I know a function cannot be called without a parentheses, however, let's say I have this piece of source code:
#include<iostream>
using namespace std;
ostream& test(ostream& os){
os.setf(ios_base::floatfield);
return os;
}
int main(){
cout<<endl<<scientific<<111.123456789;
cout<<endl<<test<<111.123456789;
}
/// Output:
/// 1.11235e+002
/// 111.123
There isn't any overloading for the left-shift operator, yet when I call the test(ostream& os) function in the cout at the main function, it does not require any parentheses. My question is why?
There isn't any overloading for the left-shift operator
Yes there is, it's defined in <ostream>.
It uses exactly the same technique that allows endl and scientific to work. There is an overload taking a function pointer, which calls the function pointer when it's written to a stream.

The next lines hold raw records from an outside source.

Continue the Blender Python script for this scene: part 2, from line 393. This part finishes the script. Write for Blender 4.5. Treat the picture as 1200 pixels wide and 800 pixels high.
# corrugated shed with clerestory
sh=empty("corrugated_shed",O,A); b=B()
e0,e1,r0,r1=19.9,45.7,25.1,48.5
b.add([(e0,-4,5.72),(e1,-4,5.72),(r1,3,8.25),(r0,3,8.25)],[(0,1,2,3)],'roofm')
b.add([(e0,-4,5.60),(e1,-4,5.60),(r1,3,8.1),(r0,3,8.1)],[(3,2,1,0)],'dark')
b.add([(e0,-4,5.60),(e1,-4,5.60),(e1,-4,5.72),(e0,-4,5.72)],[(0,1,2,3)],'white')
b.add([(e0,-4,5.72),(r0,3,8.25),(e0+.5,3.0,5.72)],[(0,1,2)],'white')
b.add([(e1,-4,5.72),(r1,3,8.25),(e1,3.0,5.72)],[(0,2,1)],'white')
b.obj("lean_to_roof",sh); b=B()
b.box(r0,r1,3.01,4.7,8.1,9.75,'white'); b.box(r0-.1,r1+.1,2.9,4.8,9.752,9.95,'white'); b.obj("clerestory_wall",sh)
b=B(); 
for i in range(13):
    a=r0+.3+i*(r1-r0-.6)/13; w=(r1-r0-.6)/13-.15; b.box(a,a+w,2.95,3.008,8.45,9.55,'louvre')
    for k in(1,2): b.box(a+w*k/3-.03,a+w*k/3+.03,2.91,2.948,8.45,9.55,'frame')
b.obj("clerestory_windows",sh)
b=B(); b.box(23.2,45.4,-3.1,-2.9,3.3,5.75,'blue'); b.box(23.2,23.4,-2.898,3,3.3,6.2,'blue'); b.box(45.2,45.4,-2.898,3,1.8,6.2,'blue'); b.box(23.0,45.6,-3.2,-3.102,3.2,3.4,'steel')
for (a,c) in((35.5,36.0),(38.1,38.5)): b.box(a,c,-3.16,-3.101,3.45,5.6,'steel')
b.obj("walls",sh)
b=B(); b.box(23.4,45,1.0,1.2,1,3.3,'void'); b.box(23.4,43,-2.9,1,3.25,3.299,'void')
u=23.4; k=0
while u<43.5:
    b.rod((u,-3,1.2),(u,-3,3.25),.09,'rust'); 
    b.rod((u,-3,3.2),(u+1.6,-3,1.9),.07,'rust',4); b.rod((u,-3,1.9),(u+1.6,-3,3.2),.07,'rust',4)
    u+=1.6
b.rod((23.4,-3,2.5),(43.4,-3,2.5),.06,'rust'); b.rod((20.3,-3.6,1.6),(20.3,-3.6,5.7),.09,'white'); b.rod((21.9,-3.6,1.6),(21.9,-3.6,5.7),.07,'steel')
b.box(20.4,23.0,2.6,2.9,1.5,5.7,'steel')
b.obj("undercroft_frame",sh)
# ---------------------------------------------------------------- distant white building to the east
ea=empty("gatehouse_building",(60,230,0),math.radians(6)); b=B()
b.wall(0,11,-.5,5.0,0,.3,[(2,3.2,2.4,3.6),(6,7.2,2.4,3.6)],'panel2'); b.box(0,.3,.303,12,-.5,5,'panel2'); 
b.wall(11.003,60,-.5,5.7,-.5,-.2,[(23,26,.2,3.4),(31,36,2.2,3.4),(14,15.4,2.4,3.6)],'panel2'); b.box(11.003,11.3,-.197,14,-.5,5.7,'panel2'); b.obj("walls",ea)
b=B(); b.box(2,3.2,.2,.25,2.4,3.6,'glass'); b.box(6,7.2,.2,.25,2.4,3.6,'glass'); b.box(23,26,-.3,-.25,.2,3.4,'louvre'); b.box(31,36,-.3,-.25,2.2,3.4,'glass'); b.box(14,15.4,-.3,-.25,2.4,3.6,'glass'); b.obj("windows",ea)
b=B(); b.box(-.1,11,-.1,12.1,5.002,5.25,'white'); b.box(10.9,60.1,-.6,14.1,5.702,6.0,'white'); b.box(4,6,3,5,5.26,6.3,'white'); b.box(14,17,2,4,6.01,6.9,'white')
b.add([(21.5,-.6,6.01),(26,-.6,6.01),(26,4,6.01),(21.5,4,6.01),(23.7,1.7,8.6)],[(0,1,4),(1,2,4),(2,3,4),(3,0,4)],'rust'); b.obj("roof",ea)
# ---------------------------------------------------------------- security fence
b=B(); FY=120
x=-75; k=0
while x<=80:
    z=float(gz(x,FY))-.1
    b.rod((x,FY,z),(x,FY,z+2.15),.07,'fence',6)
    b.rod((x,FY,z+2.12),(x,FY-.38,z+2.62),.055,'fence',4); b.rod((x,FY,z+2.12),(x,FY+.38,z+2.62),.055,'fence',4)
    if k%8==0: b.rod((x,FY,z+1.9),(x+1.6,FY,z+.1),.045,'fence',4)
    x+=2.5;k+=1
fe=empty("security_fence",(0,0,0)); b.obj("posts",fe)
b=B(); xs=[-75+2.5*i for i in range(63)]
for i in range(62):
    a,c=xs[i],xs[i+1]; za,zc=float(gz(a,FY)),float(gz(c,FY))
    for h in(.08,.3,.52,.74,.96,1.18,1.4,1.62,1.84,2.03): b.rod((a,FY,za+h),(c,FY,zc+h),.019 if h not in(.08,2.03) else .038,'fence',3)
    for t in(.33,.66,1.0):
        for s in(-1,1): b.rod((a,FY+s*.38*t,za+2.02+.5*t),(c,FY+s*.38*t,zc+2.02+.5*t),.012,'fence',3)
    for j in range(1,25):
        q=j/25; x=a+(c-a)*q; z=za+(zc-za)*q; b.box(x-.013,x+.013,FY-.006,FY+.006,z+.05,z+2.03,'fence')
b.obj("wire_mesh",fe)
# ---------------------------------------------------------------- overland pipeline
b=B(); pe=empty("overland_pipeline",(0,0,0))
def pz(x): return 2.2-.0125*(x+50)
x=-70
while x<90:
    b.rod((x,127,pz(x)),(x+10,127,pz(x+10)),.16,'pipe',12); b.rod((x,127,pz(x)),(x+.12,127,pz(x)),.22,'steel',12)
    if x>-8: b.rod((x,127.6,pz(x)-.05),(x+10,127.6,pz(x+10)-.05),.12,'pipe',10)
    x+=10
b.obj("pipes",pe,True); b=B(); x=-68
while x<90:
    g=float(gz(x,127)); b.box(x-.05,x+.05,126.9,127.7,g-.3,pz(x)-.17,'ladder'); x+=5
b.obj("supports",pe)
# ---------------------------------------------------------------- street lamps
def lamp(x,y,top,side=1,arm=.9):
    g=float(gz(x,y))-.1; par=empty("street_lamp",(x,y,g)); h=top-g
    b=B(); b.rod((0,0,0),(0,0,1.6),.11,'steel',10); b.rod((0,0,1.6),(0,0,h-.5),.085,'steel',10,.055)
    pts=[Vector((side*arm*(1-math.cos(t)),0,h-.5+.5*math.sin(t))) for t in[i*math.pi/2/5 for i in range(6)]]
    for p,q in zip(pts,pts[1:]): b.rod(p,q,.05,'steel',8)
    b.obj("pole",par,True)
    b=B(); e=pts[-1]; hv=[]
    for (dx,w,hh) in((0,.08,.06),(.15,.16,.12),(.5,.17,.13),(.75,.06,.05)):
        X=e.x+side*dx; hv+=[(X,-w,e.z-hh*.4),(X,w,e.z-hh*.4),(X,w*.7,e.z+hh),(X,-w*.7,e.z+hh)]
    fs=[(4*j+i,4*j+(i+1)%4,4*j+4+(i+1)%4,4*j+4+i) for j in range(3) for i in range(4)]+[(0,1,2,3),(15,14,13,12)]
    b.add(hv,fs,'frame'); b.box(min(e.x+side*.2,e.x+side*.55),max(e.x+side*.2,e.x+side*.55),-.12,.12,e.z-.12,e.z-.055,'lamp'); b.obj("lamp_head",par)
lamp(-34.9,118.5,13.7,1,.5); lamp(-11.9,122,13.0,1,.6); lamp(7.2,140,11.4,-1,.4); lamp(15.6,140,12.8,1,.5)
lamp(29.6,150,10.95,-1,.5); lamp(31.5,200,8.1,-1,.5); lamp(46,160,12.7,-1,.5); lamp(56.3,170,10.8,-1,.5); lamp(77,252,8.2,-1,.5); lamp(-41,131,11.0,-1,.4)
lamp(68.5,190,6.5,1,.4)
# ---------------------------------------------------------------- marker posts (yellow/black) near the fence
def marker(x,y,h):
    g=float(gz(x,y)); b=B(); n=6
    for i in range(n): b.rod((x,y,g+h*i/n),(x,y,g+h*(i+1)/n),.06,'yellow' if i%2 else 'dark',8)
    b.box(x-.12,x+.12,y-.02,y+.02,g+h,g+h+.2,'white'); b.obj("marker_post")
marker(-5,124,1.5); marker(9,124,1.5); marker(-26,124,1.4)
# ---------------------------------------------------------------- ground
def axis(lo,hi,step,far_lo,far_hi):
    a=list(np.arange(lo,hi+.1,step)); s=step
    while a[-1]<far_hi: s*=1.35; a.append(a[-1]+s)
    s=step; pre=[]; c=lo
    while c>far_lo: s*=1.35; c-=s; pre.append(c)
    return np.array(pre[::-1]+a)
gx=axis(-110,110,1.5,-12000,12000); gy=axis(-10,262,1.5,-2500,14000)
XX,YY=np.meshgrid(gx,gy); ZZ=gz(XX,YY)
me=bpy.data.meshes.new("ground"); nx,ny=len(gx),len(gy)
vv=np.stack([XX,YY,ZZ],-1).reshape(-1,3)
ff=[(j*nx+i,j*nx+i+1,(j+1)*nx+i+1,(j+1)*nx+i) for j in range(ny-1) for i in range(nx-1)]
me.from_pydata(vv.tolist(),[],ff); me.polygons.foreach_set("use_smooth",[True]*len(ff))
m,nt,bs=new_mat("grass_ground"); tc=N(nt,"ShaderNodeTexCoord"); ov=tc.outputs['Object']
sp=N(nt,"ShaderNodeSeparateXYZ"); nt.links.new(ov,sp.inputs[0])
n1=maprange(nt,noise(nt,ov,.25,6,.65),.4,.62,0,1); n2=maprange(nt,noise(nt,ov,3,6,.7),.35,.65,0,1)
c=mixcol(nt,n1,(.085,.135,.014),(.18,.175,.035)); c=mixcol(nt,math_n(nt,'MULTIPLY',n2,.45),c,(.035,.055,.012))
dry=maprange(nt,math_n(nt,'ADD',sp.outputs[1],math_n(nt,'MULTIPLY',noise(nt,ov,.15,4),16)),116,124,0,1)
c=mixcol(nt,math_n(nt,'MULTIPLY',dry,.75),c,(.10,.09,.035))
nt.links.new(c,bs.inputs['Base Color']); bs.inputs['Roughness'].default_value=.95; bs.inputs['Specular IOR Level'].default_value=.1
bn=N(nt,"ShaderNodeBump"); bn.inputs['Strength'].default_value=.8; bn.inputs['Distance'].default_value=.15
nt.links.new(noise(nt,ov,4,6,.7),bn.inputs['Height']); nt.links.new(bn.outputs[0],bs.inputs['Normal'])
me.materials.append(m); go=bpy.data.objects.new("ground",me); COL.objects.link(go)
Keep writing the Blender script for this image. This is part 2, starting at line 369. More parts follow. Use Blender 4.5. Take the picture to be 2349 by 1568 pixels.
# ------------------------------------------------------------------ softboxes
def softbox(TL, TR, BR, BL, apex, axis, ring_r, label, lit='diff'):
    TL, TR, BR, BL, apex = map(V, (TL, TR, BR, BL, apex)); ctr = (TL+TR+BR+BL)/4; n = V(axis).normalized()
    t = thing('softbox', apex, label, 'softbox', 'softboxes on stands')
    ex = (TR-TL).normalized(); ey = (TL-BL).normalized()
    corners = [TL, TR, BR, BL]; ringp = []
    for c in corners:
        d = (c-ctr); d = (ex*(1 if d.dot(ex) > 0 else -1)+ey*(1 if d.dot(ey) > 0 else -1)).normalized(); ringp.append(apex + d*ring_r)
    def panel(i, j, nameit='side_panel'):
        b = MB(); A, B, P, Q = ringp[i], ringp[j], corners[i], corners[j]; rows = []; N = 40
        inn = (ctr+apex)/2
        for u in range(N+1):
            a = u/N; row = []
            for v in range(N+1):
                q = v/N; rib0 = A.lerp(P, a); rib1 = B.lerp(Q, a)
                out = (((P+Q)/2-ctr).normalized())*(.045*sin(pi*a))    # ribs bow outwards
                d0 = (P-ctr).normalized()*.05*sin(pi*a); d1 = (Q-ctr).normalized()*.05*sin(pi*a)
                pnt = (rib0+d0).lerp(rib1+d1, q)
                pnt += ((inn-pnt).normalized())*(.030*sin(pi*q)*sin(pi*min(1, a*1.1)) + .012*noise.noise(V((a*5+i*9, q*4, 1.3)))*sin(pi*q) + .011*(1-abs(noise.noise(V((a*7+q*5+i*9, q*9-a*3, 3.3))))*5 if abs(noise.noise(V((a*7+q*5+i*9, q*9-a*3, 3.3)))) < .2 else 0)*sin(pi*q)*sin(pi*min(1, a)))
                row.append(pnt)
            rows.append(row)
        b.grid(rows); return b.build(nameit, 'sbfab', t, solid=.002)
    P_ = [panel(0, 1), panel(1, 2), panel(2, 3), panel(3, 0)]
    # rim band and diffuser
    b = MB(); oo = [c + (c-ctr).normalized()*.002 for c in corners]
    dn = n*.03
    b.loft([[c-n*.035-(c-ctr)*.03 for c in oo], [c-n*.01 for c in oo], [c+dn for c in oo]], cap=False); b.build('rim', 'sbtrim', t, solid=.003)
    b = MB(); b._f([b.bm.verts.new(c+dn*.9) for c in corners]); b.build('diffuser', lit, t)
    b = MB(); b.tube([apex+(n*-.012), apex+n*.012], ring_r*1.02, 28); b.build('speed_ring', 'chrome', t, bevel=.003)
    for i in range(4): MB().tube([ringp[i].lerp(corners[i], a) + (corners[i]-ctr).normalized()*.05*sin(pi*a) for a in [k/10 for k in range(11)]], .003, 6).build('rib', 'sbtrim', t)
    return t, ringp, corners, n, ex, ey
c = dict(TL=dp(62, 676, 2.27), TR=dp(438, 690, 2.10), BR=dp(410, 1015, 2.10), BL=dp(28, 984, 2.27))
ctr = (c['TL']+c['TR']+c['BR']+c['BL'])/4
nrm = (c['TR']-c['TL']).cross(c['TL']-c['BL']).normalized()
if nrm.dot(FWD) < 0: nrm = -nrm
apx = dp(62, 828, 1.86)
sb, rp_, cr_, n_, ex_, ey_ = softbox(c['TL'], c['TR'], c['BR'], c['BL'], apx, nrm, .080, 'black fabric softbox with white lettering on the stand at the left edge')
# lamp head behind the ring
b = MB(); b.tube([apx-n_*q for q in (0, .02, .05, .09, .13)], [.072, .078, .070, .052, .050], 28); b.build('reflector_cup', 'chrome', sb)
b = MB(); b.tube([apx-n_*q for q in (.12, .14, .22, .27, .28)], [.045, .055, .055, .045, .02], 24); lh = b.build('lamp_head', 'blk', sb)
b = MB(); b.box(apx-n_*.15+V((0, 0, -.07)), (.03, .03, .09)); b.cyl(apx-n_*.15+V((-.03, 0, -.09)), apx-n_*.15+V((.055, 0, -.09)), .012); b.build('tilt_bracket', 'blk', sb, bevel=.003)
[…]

basic_ostream has these member functions which accept function pointers:
// 27.7.3.6 Formatted output:
basic_ostream<charT,traits>&
operator<<(basic_ostream<charT,traits>& (*pf)(basic_ostream<charT,traits>&))
{ return pf(*this); }
basic_ostream<charT,traits>&
operator<<(basic_ios<charT,traits>& (*pf)(basic_ios<charT,traits>&))
{ return pf(*this); }
basic_ostream<charT,traits>&
operator<<(ios_base& (*pf)(ios_base&))
{ return pf(*this); }
cout << test uses the first of those overloads, which is equivalent to cout.operator<<(&test), which does return test(*this); so the call happens inside the overloaded operator<<.